**DATA SHOWN:**
* Start *
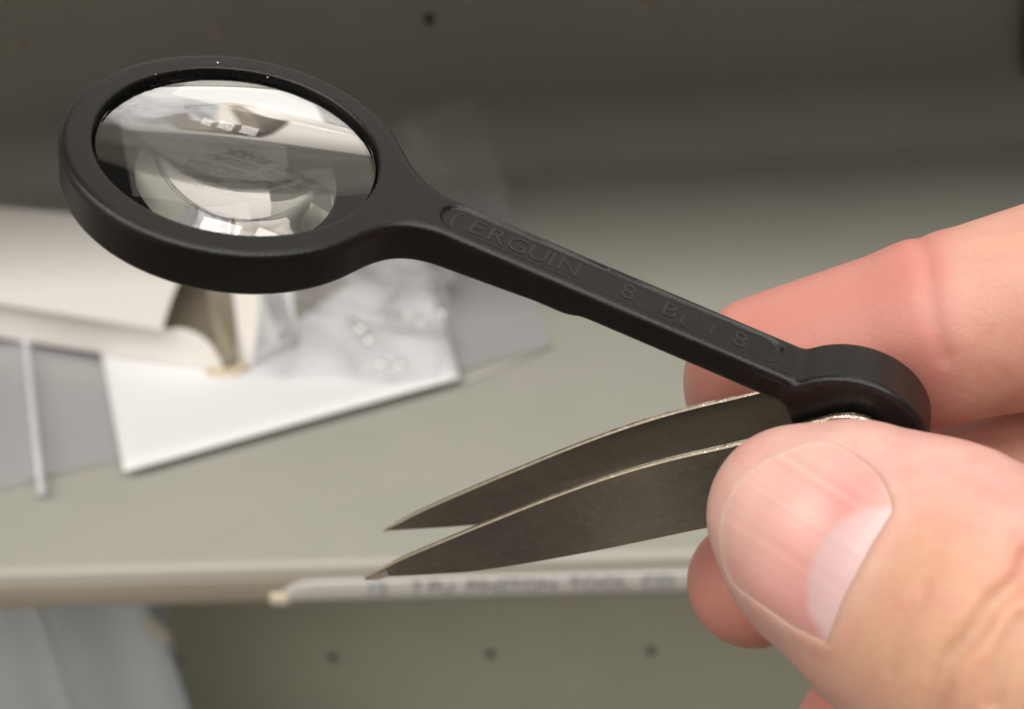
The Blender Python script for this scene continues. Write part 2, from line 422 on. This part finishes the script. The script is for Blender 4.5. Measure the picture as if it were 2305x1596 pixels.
ZT = B0[2]+HC
cut = [onz(px, py, ZT) for px, py in ((365, 741), (373, 712), (386, 673), (395, 650), (405, 626), (420, 596), (440, 565), (462, 535))]
slab('top_panel', [K(LB, 0, HC)]+cut+[K(11.0, WC, HC), K(LB, WC, HC)], .06, m_card, ct)
fr = [K(LB, 0, 0), K(12.6, 0, 0)]+[onfront(px, py) for px, py in ((503, 834), (497, 820), (488, 800), (478, 783), (465, 768), (450, 757), (436, 749), (420, 744), (404, 740), (385, 741), (366, 742.5))]+[K(LB, 0, HC-.06)]
slab('front_panel', fr, .06, m_card, ct)
slab('back_panel', [K(11.5, WC, 0), K(LB, WC, 0), K(LB, WC, HC-.07), K(10.9, WC, HC-.07)], .06, m_brown, ct)
slab('bottom_panel', [K(LB, .07, .0), K(12.6, .07, .0), K(12.6, WC, .0), K(LB, WC, .0)], .05, m_brown, ct)
slab('inner_flap', [onz(498, 826, .6), onz(536, 803, .7), onz(533, 730, 2.1), onz(521, 640, 3.7), onz(462, 590, 3.6), onz(470, 700, 2.0)], .04, m_brown, ct)
slab('tuck_flap', [onz(537, 812, .55), onz(565, 828, .6), onz(578, 740, 2.2), onz(584, 636, 4.0), onz(521, 634, 3.9), onz(533, 728, 2.2)], .05, m_card, ct)
slab('inner_divider', [K(9.2, 4.6, .05), K(12.0, 4.2, .05), K(11.4, 4.4, HC-.3), K(9.2, 4.6, HC-.1)], .05, m_brown, ct)
tube('torn_edge', [onz(470, 838, .5), onz(505, 842, .52), onz(532, 838, .6), onz(552, 822, .7)], .20, m_tan, ct)
slp = [onz(572, 812, .62), onz(668, 765, .75), onz(655, 640, 2.6), onz(588, 632, 3.3)]
slab('slip', slp, .03, m_paper, sl)
xd = onz(636, 770, .9)-onz(590, 650, 3.0); yd = onz(655, 640, 2.6)-onz(588, 655, 2.9)
m_grey = mat('print_grey', (.18, .18, .20), .6)
for i, (t_, q_) in enumerate((('ORIGINAL', (612, 648, 2.95)), ('HSSH 70', (592, 660, 2.85)))):
    keep(text('print', t_, .62, m_grey, None, onz(*q_)+np.array([0, -.12, .12]), xd, yd, .01), sl)

# ================================================================== lower bag, under the shelf
lbE = empty('hanging_bag', ony(200, 1500, 62.)); 
tag(lbE, 'blue grey translucent plastic bag standing on the shelf below, at the left edge', 'plastic bag')
def bagpt(px, py, y): return ony(px, py, y)
V = []; Fc = []; nu, nv = 50, 40
Lx0, Rx = float(ony(-420, 1500, 58.)[0]), float(ony(398, 1500, 60.)[0])
zt_, zb_ = float(ony(200, 1290, 60.)[2]), -61.9
for i in range(nu+1):
    for j in range(nv+1):
        u, v = i/nu, j/nv; x = Lx0+(Rx-Lx0)*u; x += .25*math.sin(v*5)*u
        if v > .78: x -= (v-.78)*3.4*u
        V.append((x, 60-1.3*math.sin(math.pi*u)**.5-.35*math.sin(u*17+v*2)-.3*math.sin(u*31-v*4), zb_+(zt_-zb_)*v))
for i in range(nu):
    for j in range(nv): b = i*(nv+1)+j; Fc.append((b, b+nv+1, b+nv+2, b+1))
o = mesh('film_front', V, Fc, m_blue, None, True); keep(o, lbE)
o = mesh('film_back', [(Lx0, 61, zb_), (Rx, 61, zb_), (Rx-.4, 61, zt_), (Lx0, 61, zt_)], [(0, 1, 2, 3)], m_blue); keep(o, lbE)
xs_ = float(ony(140, 1480, 58.2)[0])
tube('seam', [(xs_, 57.5, zb_), (xs_-.1, 57.5, -45), (xs_, 57.5, -35), (xs_, 57.5, zt_)], .22, mat('seam_film', (.78, .80, .80), .4), lbE)
# folded white corner tab: a crumpled lump of film
kn = [ony(322, 1385, 59.), ony(345, 1412, 58.6), ony(368, 1432, 58.6), ony(388, 1452, 59.)]
V = []; Fc = []
for i, (p, r) in enumerate(zip(kn, (.15, .62, .55, .12))):
    for k in range(10):
        t = 2*math.pi*k/10; V.append(p+np.array([math.cos(t)*r*(1+.2*math.sin(3*k+i)), math.sin(t)*r*.5, math.cos(t)*r*.4+math.sin(t)*r*.7]))
for i in range(3):
    for k in range(10): Fc.append((i*10+k, i*10+(k+1) % 10, (i+1)*10+(k+1) % 10, (i+1)*10+k))
Fc += [tuple(range(10))[::-1], tuple(range(30, 40))]
o = mesh('folded_corner', V, Fc, mat('folded_film', (.75, .73, .66), .35), None, True); keep(o, lbE)

# ================================================================== MAGNIFIER (own frame: u along the arm, n up from its face, w across)
n_ = np.array([.24163932, .69585525, .67631051]); c_ = np.array([-2.45747974, 1.89994672, -9.8703098])
u_ = np.array([.91078909, -.40309318, .08932591]); wv = np.array([.33477406, .59439158, -.73118053])
TF = np.array([u_, n_, wv])                                 # rows
def T2C(Q): return c_+np.asarray(Q, float)@TF
def T2W(Q): return C2W(T2C(Q))
def C2T(Pc): return (np.asarray(Pc, float)-c_)@TF.T
def onplane(axis, val, px, py):
    d = np.array([(px-CX)/F, -(py-CY)/F, -1.]); Pp = d*((c_@axis+val)/(d@axis)); return (Pp-c_)@TF.T
TK = .46
DC = (5.99, -.41); DR = .725
def mag(Q):
    u, n, w = Q[..., 0], Q[..., 1], Q[..., 2]
    rad = np.hypot(u, w); ring = rad-1.535
    # arm outline in the u-w plane, flaring into the ring
    arm = np.maximum(np.abs(w-.28-.01*(u-3))-.275, np.maximum(1.35-u, u-5.7))
    o2 = smin(ring, arm, .55)
    bot = -TK+.12*np.clip((u-1.4)/1.6, 0, 1)
    bot = bot+.05*(1/(1+np.exp(-(u-3.38)/.035)))
    cen = (bot)/2; hh = -(bot)/2
    d2 = o2; dn = np.abs(n-cen)-hh
    r = .068
    q = np.stack([d2+r, dn+r], -1); ext = np.minimum(q.max(-1), 0)+np.sqrt((np.maximum(q, 0)**2).sum(-1))-r
    # inner lip that carries the lens
    ext = smax(ext, 1.262+1.0*np.clip(-.25-n, 0, .22)*(rad < 1.6)-rad, .02)
    lip = np.maximum(np.abs(rad-1.262)-.03, np.abs(n+.235)-.035)
    ext = np.minimum(ext, lip)
    dd = np.hypot(u-DC[0], n-DC[1])-DR; dw = np.abs(w-.285)-.272
    q = np.stack([dd+.05, dw+.05], -1); disc = np.minimum(q.max(-1), 0)+np.sqrt((np.maximum(q, 0)**2).sum(-1))-.05
    disc = smax(disc, -(n+.33+1.2*(u-5.44))/1.56, .05)
    f = smin(ext, disc, .05)
    # recessed panel
    t = np.clip((u-2.08)/2.95, 0, 1); sl = np.hypot(u-(2.08+t*2.95), (w-.31-.01*(u-3))/1.0)-.185
    pocket = np.maximum(sl, -n-.03)
    return smax(f, -pocket, .012)
V, Q = nets(mag, (-1.75, -1.3, -1.75), (6.95, .55, 1.75), .03)
V = project(mag, V, 3, .002)
MG = empty('magnifier', T2W((0, -.2, 0)))
tag(MG, 'black plastic magnifying glass with round lens and embossed arm swung out from the tweezers', 'magnifier')
o = npmesh('frame', T2W(V), Q, m_black); keep(o, MG)
# lens
R_, RB = 6.0, 4.2; ra = 1.26; nr, na = 40, 96; V = []; Fc = []
def sag(r, R=6.8): return math.sqrt(R*R-r*r)-math.sqrt(R*R-ra*ra)
for side in (1, -1):
    base = len(V); RR = R_ if side > 0 else RB
    V.append((0, -.150+side*(.06+sag(0, RR)), 0))
    for i in range(1, nr+1):
        r = ra*i/nr
        for k in range(na): t = 2*math.pi*k/na; V.append((r*math.cos(t), -.150+side*(.06+sag(r, RR)), r*math.sin(t)))
    f = lambda i, k: base+1+(i-1)*na+k % na
    for k in range(na):
        tri = (base, f(1, k+1), f(1, k)); Fc.append(tri if side > 0 else tri[::-1])
        for i in range(1, nr):
            q = (f(i, k), f(i, k+1), f(i+1, k+1), f(i+1, k)); Fc.append(q if side > 0 else q[::-1])
hl = 1+nr*na
for k in range(na):
    a = 1+(nr-1)*na; Fc.append((a+k, a+(k+1) % na, hl+a+(k+1) % na, hl+a+k))
o = mesh('lens', T2W(np.array(V)), Fc, m_glass, None, True); keep(o, MG)
bm = bmesh.new(); bm.from_mesh(o.data); bmesh.ops.recalc_face_normals(bm, faces=bm.faces[:]); bm.to_mesh(o.data); bm.free()
# embossed lettering in the recess
X3 = u_@M.T; Y3 = wv@M.T
for body, uu0, size in (('(', 1.98, .26), ('E', 2.17, .27), ('R', 2.35, .27), ('G', 2.54, .27), ('U', 2.75, .27), ('I', 2.95, .27), ('N', 3.04, .27), ('8', 3.66, .27), ('B', 4.06, .25), ('(', 4.24, .2), ('1', 4.50, .18), ('8', 4.74, .27)):
    keep(text('lettering', body, size*1.12, m_letter, None, T2W((uu0, -.029, .31+.01*(uu0-3)-.10)), X3, Y3, .0032), MG)
# dust specks
m_dust = mat('dust', (.8, .8, .8), .7)
for px, py, r in ((490, 142, .013), (602, 175, .009), (350, 168, .007)):
    q = onplane(n_, .0, px, py); bm = bmesh.new(); bmesh.ops.create_icosphere(bm, subdivisions=1, radius=r)
    for v in bm.verts: v.co = Vector((v.co.x*random.uniform(.6, 1.5), v.co.y*.4*random.uniform(.5, 1.4), v.co.z*random.uniform(.6, 1.3)))
    V = [T2W(np.array(v.co)+q+np.array([0, .004, 0])) for v in bm.verts]; Fc = [[v.index for v in f.verts] for f in bm.faces]; bm.free()
    o = mesh('dust_speck', V, Fc, m_dust); keep(o, MG)

# ================================================================== TWEEZERS
TZ = empty('tweezers', T2W((6, -.5, .28)))
tag(TZ, 'pointed steel tweezers held between thumb and forefinger below the magnifier arm', 'tweezers')
upper = [(2.17, -5.28), (2.52, -4.62), (3.1, -3.68), (3.47, -3.1), (3.84, -2.53), (4.27, -1.91), (4.70, -1.36), (5.3, -.68), (5.66, -.2), (5.86, .0), (6.05, .06)]
lower = [(6.45, -.15), (6.62, -.55), (6.35, -.95), (5.75, -1.6), (5.36, -1.99), (4.49, -3.02), (3.55, -4.06), (3.05, -4.53), (2.48, -5.02)]
def dens(pts, k=6, closed=False):
    P_ = np.array(pts, float); out = []
    n = len(P_)
    for i in range(n-1):
        p0, p1, p2, p3 = P_[max(i-1, 0)], P_[i], P_[i+1], P_[min(i+2, n-1)]
        for t in np.arange(k)/k: out.append(.5*((2*p1)+(-p0+p2)*t+(2*p0-5*p1+4*p2-p3)*t*t+(-p0+3*p1-3*p2+p3)*t**3))
    out.append(P_[-1]); return out
def blade(wf, wr, name, du=0., dn=0., splay=0.):
    # wf front face, wr rear face
    U = dens(upper); Lw = dens([upper[-1]]+lower+[upper[0]])[1:-1]
    ol = np.array(U+Lw); cen = np.array([4.2, -2.6]); n = len(ol)
    tg = np.roll(ol, -1, 0)-np.roll(ol, 1, 0); tg /= np.linalg.norm(tg, axis=1)[:, None]; nr_ = np.stack([-tg[:, 1], tg[:, 0]], 1)
    if ((ol-cen)*nr_).sum() < 0: nr_ = -nr_
    # ring loops: front inset, front edge bevel, rear bevel, rear inset
    bvl = .016
    loops = [(-bvl, wf), (0, wf+bvl*.8), (0, wr-bvl*.8), (-bvl, wr)]
    V = []; Fc = []
    for off, w in loops:
        for p, q in zip(ol, nr_):
            x = p+q*off; s = (5.9-x[0])/3.7; V.append((x[0]+du*s, x[1]+dn*s, w+splay*s))
    for l in range(3):
        for i in range(n): j = (i+1) % n; Fc.append((l*n+i, l*n+j, (l+1)*n+j, (l+1)*n+i))
    nf = len(Fc); Fc += [tuple(range(n))[::-1], tuple(range(3*n, 4*n))]
    o = mesh(name, T2W(np.array(V)), Fc, m_metal); keep(o, TZ)
    bm = bmesh.new(); bm.from_mesh(o.data); bmesh.ops.recalc_face_normals(bm, faces=bm.faces[:])
    bm.faces.ensure_lookup_table(); bmesh.ops.triangulate(bm, faces=bm.faces[nf:]); bm.to_mesh(o.data); bm.free()
    o.data.materials.append(m_edge)
    for f in o.data.polygons:
        if f.index < 3*n: f.material_index = 1
    return o
blade(-.105, -.045, 'blade')
blade(.605, .665, 'blade', -.09, .04)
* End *
**PROBLEM DESCRIPTION:** Return only the lines from the start of the data through the line that contains "yd, .01), sl)", please, copying them exactly and omitting all pictures.

**FULL ANSWER:**
The Blender Python script for this scene continues. Write part 2, from line 422 on. This part finishes the script. The script is for Blender 4.5. Measure the picture as if it were 2305x1596 pixels.
ZT = B0[2]+HC
cut = [onz(px, py, ZT) for px, py in ((365, 741), (373, 712), (386, 673), (395, 650), (405, 626), (420, 596), (440, 565), (462, 535))]
slab('top_panel', [K(LB, 0, HC)]+cut+[K(11.0, WC, HC), K(LB, WC, HC)], .06, m_card, ct)
fr = [K(LB, 0, 0), K(12.6, 0, 0)]+[onfront(px, py) for px, py in ((503, 834), (497, 820), (488, 800), (478, 783), (465, 768), (450, 757), (436, 749), (420, 744), (404, 740), (385, 741), (366, 742.5))]+[K(LB, 0, HC-.06)]
slab('front_panel', fr, .06, m_card, ct)
slab('back_panel', [K(11.5, WC, 0), K(LB, WC, 0), K(LB, WC, HC-.07), K(10.9, WC, HC-.07)], .06, m_brown, ct)
slab('bottom_panel', [K(LB, .07, .0), K(12.6, .07, .0), K(12.6, WC, .0), K(LB, WC, .0)], .05, m_brown, ct)
slab('inner_flap', [onz(498, 826, .6), onz(536, 803, .7), onz(533, 730, 2.1), onz(521, 640, 3.7), onz(462, 590, 3.6), onz(470, 700, 2.0)], .04, m_brown, ct)
slab('tuck_flap', [onz(537, 812, .55), onz(565, 828, .6), onz(578, 740, 2.2), onz(584, 636, 4.0), onz(521, 634, 3.9), onz(533, 728, 2.2)], .05, m_card, ct)
slab('inner_divider', [K(9.2, 4.6, .05), K(12.0, 4.2, .05), K(11.4, 4.4, HC-.3), K(9.2, 4.6, HC-.1)], .05, m_brown, ct)
tube('torn_edge', [onz(470, 838, .5), onz(505, 842, .52), onz(532, 838, .6), onz(552, 822, .7)], .20, m_tan, ct)
slp = [onz(572, 812, .62), onz(668, 765, .75), onz(655, 640, 2.6), onz(588, 632, 3.3)]
slab('slip', slp, .03, m_paper, sl)
xd = onz(636, 770, .9)-onz(590, 650, 3.0); yd = onz(655, 640, 2.6)-onz(588, 655, 2.9)
m_grey = mat('print_grey', (.18, .18, .20), .6)
for i, (t_, q_) in enumerate((('ORIGINAL', (612, 648, 2.95)), ('HSSH 70', (592, 660, 2.85)))):
    keep(text('print', t_, .62, m_grey, None, onz(*q_)+np.array([0, -.12, .12]), xd, yd, .01), sl)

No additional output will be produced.